Wysokie kary za kupowanie i stosowanie nielegalnych środków ochrony roślin
Każdy rolnik, który kupi lub będzie stosować nielegalne środki ochrony roślin musi liczyć się z poważnymi karami. Pracownicy Wojewódzkiego Inspektoratu Ochrony Roślin i Nasiennictwa mogą zatrzymać i nakazać zniszczenie tych substancji na koszt gospodarza. Dodatkowo, na rolnika WIORiN może nałożyć grzywnę w wysokości do 5000 złotych. Wykrycie stosowania nielegalnych oprysków może spowodować także utratę dopłat bezpośrednich.
Jeżeli organy ścigania uznają, że rolnik chciał dalej sprzedawać nielegalne pestycydy i na tym zarabiać, to wówczas gospodarza czeka postępowanie karne lub karno-skarbowe.

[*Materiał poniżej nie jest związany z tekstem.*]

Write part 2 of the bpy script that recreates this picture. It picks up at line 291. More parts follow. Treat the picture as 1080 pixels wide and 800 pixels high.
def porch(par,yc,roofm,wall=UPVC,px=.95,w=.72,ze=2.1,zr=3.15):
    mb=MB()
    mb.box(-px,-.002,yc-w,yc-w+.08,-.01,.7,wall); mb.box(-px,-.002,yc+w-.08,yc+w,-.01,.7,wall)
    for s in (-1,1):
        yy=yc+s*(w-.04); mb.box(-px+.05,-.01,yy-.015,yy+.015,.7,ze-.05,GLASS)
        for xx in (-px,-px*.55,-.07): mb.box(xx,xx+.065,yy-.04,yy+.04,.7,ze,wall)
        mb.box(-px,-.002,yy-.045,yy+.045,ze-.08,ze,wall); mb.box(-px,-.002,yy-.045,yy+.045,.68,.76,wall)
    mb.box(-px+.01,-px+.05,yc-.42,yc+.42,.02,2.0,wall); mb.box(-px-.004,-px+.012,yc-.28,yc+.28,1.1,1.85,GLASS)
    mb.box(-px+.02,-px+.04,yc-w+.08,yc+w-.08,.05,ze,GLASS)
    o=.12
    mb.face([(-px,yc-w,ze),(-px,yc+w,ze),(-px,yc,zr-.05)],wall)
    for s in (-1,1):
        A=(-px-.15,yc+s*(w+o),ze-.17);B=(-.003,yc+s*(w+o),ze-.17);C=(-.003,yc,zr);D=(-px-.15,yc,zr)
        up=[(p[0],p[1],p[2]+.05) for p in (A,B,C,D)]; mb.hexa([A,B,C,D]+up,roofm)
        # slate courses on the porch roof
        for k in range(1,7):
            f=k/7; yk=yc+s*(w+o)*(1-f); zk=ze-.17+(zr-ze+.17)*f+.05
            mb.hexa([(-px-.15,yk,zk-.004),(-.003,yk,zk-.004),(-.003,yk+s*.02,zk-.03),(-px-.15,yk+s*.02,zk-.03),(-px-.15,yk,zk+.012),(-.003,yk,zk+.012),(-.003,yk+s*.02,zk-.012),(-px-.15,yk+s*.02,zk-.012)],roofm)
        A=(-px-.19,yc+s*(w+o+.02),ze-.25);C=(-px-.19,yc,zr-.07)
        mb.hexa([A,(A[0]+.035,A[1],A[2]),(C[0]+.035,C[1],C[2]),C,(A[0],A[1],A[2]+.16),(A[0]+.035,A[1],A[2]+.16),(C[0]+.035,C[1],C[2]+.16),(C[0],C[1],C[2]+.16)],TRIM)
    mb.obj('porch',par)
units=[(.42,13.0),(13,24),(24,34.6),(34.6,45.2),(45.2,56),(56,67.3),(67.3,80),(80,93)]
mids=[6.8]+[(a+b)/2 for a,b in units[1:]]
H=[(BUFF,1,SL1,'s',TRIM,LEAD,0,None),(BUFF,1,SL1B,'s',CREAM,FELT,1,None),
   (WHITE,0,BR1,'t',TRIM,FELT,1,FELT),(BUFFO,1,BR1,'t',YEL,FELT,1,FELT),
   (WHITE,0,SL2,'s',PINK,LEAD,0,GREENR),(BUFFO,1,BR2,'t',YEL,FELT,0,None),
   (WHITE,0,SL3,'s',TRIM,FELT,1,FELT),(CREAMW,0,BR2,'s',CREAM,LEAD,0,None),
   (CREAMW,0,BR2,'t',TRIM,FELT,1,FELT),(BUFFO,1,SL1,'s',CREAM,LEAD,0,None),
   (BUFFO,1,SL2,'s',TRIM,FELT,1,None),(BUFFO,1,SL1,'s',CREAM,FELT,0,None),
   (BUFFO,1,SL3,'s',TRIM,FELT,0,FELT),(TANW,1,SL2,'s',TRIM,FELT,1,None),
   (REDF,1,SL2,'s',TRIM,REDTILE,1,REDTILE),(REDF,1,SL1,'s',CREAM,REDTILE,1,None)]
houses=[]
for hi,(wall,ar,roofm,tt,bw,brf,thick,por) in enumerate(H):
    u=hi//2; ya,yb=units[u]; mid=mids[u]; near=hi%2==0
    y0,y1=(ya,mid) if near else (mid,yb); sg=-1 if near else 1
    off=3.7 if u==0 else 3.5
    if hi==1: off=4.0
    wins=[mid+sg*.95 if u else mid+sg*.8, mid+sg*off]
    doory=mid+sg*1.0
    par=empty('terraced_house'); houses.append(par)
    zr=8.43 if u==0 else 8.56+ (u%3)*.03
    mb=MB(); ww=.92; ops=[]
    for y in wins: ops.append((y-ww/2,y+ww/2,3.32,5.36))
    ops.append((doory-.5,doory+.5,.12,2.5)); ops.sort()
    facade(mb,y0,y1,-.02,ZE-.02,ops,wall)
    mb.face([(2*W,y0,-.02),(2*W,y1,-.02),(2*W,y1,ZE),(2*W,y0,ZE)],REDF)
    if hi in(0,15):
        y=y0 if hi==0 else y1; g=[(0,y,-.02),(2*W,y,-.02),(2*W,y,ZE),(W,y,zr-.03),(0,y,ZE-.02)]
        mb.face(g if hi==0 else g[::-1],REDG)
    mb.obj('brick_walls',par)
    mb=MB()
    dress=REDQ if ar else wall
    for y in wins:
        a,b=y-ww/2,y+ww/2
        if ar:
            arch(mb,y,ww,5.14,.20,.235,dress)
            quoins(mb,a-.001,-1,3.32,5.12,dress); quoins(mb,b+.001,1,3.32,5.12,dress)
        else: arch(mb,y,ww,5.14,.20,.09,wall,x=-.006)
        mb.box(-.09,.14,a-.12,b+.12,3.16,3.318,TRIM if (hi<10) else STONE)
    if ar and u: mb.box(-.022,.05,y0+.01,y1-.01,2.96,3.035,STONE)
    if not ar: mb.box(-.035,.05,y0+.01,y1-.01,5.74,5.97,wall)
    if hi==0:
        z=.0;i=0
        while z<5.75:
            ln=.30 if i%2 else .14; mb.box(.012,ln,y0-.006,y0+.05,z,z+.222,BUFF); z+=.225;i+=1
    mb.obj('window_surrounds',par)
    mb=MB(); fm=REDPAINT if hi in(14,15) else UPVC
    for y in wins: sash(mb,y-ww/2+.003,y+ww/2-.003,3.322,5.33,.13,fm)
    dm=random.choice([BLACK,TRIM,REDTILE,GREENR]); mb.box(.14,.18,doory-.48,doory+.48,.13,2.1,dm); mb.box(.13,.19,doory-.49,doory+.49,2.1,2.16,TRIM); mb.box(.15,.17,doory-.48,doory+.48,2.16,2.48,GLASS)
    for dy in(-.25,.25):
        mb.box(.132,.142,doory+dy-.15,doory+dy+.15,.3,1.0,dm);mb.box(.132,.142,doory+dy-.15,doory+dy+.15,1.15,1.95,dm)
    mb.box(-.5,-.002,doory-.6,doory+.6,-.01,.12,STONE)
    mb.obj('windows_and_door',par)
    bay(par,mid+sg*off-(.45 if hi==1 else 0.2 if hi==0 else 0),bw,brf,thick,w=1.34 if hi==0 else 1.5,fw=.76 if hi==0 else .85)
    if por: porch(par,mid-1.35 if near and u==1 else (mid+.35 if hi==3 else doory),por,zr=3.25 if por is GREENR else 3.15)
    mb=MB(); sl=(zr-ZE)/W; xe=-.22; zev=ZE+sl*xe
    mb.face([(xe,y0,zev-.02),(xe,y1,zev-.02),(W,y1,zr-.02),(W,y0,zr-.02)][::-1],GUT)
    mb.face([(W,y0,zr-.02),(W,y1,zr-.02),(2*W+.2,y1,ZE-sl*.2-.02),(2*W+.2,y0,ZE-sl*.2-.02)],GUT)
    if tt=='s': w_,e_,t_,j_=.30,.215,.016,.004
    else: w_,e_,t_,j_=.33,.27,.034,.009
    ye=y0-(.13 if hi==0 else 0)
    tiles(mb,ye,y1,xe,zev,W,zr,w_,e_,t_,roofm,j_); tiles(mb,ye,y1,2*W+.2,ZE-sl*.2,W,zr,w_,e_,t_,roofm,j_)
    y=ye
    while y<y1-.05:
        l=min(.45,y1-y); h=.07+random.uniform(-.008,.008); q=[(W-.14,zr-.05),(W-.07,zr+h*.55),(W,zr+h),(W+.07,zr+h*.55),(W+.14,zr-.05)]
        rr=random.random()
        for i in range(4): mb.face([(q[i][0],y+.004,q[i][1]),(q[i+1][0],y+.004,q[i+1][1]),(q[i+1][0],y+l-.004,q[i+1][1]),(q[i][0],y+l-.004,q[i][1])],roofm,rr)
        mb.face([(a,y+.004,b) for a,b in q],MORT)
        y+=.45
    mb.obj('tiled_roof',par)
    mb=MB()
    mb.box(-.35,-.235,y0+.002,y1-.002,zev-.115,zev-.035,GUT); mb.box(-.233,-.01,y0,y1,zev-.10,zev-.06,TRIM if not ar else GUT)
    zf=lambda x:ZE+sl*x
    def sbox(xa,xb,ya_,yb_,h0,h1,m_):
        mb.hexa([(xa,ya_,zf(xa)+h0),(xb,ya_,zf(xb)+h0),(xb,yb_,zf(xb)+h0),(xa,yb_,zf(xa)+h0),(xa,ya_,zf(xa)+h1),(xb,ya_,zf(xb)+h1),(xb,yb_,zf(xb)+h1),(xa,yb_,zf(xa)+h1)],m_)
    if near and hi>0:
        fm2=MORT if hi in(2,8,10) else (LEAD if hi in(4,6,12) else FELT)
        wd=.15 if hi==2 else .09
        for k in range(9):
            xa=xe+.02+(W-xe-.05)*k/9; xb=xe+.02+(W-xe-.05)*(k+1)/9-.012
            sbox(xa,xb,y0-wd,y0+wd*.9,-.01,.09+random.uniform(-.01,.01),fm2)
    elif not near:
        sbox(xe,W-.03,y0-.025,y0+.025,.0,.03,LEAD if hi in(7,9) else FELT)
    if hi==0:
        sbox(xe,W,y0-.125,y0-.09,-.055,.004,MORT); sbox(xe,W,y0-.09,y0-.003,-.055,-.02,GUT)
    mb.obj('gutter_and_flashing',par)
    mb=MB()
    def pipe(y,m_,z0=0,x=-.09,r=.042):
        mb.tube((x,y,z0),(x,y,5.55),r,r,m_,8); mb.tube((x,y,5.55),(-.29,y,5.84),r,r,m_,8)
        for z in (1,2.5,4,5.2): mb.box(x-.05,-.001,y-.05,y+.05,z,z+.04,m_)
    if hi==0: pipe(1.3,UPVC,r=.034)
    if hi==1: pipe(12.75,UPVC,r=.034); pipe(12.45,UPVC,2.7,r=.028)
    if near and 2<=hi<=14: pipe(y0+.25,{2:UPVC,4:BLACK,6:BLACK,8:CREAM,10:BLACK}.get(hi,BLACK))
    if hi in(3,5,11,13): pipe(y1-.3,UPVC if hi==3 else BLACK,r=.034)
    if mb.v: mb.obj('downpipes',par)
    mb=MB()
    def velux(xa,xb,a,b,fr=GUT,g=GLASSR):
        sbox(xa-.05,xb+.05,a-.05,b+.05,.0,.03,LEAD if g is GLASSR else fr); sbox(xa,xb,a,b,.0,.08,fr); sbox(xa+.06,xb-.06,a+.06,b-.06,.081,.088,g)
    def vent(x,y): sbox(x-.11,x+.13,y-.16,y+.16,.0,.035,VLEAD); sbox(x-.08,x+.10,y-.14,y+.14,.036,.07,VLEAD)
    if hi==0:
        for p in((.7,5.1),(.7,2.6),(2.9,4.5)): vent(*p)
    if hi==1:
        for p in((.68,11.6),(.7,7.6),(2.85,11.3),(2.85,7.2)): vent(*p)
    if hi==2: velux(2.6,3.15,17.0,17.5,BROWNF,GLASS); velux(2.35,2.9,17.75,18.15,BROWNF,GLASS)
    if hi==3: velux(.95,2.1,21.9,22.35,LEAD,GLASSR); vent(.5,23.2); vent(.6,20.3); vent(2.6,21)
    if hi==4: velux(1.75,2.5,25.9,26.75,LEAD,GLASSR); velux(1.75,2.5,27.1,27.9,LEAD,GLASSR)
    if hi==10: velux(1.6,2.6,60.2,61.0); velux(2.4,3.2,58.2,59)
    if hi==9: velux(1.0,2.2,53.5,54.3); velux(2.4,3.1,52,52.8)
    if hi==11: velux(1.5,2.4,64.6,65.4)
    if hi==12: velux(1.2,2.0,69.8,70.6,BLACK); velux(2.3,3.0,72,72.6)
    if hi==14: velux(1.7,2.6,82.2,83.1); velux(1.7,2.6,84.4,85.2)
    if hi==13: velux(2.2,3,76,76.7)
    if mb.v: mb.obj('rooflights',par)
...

Jeśli sąd także tak uzna, wówczas można trafić za kraty nawet na 3 lata.
– Nielegalny pestycyd może całkowicie zniszczyć plony lub nie zadziałać, skutkując stratami w uprawach. Rolnik traci prawo dochodzenia swoich roszczeń, ponieważ towar, który kupił pochodzi z nielegalnego źródła. Może utracić także certyfikaty i dopłaty unijne – mówi Aleksandra Mrowiec z Polskiego Stowarzyszenia Ochrony Roślin (PSOR).
W Polsce nawet 1/4 środków ochrony roślin jest z nielegalnego obrotu
Według szacunków Komisji Europejskiej, w całej Unii Europejskiej nielegalne środki ochrony roślin stanowią ok. 10–15% rynku. W Polsce ta sytuacja wygląda znacznie gorzej, co jest związane z tym, że Polska leży na wschodniej granicy UE, a to oznacza większe ryzyko wprowadzenia na rynek podróbek i substancji przemycanych z Rosji, Białorusi czy Ukrainy. Dane EUROPOL-u wskazują, że szara strefa środków ochrony roślin w Polsce może sięgnąć nawet 25% rynku.